→ **Stated goal**
Using the material that follows, identify and copy each line with the string "from".

→ **Dataset excerpt**
-----
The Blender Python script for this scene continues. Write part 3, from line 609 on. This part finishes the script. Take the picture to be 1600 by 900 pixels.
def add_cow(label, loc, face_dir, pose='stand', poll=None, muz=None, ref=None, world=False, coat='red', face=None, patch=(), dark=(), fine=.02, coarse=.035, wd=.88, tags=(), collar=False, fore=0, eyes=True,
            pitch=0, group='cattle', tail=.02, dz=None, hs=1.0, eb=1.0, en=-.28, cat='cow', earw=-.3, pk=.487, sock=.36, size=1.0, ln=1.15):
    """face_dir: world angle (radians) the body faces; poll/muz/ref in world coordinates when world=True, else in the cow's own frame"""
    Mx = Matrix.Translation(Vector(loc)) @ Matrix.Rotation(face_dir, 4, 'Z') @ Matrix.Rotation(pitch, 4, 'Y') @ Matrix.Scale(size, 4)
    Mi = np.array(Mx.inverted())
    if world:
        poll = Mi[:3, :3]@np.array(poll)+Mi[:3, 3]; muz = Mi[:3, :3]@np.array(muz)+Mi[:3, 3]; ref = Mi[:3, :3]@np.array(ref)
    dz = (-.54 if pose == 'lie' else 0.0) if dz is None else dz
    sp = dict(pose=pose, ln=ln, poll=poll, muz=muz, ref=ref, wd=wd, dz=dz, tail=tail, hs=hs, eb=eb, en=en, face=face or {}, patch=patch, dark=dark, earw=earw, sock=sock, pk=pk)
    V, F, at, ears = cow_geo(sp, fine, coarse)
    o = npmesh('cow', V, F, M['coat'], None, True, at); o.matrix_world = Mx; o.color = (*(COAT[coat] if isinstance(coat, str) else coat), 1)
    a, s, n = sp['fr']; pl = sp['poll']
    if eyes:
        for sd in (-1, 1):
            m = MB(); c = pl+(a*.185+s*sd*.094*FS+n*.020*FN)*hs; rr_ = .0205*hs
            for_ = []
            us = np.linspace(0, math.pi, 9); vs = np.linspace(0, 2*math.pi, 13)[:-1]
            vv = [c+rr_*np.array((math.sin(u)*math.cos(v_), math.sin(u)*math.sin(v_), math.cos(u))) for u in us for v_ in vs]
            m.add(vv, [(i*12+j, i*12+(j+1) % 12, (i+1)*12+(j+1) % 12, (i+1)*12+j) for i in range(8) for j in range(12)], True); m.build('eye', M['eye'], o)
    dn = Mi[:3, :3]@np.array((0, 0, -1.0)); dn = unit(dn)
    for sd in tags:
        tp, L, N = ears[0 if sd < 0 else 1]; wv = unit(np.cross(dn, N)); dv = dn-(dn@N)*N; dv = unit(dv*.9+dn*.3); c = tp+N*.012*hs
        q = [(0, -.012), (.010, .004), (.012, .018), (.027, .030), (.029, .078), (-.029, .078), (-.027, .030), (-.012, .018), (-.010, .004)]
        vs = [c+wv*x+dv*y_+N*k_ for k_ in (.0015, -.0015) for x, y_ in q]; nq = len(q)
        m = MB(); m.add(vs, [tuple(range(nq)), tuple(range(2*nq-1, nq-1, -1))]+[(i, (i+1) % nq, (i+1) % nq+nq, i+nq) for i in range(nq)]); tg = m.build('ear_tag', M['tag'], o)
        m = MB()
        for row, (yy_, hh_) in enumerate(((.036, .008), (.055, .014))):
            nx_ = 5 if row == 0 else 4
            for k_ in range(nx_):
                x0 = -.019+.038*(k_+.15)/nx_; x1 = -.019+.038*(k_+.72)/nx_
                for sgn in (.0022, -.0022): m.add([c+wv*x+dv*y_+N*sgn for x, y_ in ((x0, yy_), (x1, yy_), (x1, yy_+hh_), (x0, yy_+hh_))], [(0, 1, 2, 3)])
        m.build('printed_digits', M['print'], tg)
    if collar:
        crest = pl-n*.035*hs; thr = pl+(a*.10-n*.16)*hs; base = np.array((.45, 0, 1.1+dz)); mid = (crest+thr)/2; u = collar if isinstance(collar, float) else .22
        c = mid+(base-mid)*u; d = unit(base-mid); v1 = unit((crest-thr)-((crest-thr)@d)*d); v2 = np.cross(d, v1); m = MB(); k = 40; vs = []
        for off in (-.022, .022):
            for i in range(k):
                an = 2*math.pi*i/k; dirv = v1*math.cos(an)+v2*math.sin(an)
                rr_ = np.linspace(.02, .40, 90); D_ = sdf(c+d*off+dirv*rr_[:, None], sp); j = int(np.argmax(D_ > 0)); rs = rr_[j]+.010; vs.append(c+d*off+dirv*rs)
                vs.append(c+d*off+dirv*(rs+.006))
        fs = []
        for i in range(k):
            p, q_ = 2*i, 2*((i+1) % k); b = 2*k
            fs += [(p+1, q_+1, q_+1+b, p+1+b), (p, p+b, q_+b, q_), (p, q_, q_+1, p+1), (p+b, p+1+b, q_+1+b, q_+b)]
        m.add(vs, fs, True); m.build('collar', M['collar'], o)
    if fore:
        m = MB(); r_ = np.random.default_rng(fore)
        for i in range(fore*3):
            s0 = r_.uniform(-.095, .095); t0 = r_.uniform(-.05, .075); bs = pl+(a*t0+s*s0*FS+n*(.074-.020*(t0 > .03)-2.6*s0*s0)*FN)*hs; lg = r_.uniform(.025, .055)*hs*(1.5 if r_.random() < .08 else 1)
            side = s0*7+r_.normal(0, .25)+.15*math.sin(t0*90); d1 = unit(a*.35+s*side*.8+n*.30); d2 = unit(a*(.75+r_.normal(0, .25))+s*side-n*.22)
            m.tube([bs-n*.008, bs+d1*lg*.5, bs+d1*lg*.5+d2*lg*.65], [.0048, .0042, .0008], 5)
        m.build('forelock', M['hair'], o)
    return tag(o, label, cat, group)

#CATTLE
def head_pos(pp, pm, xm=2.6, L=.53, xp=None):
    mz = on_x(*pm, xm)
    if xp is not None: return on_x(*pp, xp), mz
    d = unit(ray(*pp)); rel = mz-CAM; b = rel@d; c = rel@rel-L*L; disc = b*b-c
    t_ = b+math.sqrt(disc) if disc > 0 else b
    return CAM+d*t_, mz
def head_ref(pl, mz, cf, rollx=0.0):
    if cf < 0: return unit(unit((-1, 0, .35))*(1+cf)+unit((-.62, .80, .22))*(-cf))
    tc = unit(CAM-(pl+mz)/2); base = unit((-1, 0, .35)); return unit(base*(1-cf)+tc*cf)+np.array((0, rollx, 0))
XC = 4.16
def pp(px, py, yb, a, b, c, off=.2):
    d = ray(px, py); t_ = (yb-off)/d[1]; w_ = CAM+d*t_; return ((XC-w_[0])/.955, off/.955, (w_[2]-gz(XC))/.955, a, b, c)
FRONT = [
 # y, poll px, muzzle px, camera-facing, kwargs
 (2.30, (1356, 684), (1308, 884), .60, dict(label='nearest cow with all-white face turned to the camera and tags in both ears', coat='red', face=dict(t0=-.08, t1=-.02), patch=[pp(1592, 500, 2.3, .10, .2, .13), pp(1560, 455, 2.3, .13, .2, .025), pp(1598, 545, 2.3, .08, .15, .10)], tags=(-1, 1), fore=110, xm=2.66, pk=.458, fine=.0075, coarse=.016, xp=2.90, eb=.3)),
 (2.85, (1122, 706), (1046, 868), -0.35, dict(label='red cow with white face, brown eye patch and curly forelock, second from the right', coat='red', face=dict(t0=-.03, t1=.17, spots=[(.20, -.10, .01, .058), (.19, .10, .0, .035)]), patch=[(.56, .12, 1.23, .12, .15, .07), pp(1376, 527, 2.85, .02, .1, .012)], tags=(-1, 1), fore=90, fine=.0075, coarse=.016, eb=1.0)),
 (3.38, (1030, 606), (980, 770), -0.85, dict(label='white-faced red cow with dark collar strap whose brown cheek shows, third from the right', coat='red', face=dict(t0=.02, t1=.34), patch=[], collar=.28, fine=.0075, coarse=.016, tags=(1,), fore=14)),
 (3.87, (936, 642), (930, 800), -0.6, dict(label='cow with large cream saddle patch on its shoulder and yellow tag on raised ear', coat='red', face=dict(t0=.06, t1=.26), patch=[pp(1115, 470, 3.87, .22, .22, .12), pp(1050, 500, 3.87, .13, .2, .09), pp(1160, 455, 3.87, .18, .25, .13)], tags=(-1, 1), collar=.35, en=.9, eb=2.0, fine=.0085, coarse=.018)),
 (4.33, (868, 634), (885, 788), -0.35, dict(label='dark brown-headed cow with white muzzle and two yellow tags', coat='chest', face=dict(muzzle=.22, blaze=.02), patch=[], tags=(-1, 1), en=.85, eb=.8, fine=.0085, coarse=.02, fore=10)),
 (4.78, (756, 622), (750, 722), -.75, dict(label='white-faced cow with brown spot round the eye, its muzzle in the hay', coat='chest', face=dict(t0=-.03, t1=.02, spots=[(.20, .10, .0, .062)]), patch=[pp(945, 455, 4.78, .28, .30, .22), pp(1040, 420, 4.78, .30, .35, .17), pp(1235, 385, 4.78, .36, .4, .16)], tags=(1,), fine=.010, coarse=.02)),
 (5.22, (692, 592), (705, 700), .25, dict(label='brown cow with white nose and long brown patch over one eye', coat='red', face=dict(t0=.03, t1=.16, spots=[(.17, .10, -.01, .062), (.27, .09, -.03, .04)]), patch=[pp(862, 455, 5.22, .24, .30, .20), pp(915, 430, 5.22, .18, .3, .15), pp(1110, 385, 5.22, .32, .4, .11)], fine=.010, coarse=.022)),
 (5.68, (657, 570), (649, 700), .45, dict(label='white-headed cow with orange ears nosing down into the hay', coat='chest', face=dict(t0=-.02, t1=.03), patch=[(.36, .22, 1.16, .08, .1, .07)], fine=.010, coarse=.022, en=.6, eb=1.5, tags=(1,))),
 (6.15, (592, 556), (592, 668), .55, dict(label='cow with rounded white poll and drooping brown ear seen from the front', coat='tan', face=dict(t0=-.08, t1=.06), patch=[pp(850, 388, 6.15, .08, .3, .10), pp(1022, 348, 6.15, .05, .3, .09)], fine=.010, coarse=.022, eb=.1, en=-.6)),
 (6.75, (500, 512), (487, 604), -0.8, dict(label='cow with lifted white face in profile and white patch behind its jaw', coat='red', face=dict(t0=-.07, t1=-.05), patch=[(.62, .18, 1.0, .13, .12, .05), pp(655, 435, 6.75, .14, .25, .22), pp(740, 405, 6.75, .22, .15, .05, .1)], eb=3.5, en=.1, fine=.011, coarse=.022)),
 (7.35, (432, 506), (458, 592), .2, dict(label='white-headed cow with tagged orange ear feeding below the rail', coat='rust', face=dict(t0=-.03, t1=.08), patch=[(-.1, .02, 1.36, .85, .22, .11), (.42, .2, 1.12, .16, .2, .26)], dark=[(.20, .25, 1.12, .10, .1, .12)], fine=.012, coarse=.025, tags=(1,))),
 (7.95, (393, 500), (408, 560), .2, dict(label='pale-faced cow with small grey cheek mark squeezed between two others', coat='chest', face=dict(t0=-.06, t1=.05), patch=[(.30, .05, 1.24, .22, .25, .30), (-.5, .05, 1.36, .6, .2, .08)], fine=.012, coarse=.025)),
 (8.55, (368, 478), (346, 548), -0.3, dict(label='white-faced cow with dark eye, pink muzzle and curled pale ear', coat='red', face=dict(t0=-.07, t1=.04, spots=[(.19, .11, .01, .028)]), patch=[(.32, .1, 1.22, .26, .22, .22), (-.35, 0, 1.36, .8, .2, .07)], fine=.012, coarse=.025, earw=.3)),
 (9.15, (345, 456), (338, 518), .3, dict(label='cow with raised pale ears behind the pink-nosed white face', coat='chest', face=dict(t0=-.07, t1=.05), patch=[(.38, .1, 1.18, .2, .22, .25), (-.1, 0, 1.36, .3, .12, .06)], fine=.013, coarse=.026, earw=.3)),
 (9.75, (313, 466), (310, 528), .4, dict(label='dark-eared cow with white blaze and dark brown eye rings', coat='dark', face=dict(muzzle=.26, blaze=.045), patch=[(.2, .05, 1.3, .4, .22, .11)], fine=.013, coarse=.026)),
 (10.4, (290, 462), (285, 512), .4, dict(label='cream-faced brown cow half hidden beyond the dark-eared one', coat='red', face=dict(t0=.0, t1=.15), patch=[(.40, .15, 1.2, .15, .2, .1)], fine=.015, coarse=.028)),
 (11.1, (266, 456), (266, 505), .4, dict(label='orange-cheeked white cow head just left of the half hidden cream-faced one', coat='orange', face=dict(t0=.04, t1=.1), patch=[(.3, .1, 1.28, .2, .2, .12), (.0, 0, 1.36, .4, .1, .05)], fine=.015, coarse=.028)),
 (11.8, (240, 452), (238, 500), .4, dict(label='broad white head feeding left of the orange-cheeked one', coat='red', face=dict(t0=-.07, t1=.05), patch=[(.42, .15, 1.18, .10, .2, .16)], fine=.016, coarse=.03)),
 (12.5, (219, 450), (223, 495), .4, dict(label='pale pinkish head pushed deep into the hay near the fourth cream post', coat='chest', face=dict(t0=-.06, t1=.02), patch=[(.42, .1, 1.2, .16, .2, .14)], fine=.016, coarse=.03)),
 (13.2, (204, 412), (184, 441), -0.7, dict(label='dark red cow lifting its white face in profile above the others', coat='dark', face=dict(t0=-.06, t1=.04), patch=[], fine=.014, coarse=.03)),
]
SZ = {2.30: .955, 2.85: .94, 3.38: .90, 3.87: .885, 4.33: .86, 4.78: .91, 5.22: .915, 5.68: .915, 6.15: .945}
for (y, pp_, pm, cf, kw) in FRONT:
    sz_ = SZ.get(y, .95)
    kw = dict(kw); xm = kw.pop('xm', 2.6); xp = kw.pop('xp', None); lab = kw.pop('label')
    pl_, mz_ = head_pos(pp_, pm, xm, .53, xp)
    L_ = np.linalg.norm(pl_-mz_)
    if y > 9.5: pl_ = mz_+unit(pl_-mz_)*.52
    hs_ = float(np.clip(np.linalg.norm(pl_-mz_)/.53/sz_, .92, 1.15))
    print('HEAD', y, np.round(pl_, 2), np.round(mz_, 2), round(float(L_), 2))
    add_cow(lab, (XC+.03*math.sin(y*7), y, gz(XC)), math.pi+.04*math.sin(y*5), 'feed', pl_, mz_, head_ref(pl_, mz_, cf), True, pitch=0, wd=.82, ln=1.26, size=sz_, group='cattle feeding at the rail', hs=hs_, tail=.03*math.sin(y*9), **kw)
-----
→ **Problem solution**
The Blender Python script for this scene continues. Write part 3, from line 609 on. This part finishes the script. Take the picture to be 1600 by 900 pixels.
 (2.85, (1122, 706), (1046, 868), -0.35, dict(label='red cow with white face, brown eye patch and curly forelock, second from the right', coat='red', face=dict(t0=-.03, t1=.17, spots=[(.20, -.10, .01, .058), (.19, .10, .0, .035)]), patch=[(.56, .12, 1.23, .12, .15, .07), pp(1376, 527, 2.85, .02, .1, .012)], tags=(-1, 1), fore=90, fine=.0075, coarse=.016, eb=1.0)),
 (3.38, (1030, 606), (980, 770), -0.85, dict(label='white-faced red cow with dark collar strap whose brown cheek shows, third from the right', coat='red', face=dict(t0=.02, t1=.34), patch=[], collar=.28, fine=.0075, coarse=.016, tags=(1,), fore=14)),
 (6.15, (592, 556), (592, 668), .55, dict(label='cow with rounded white poll and drooping brown ear seen from the front', coat='tan', face=dict(t0=-.08, t1=.06), patch=[pp(850, 388, 6.15, .08, .3, .10), pp(1022, 348, 6.15, .05, .3, .09)], fine=.010, coarse=.022, eb=.1, en=-.6)),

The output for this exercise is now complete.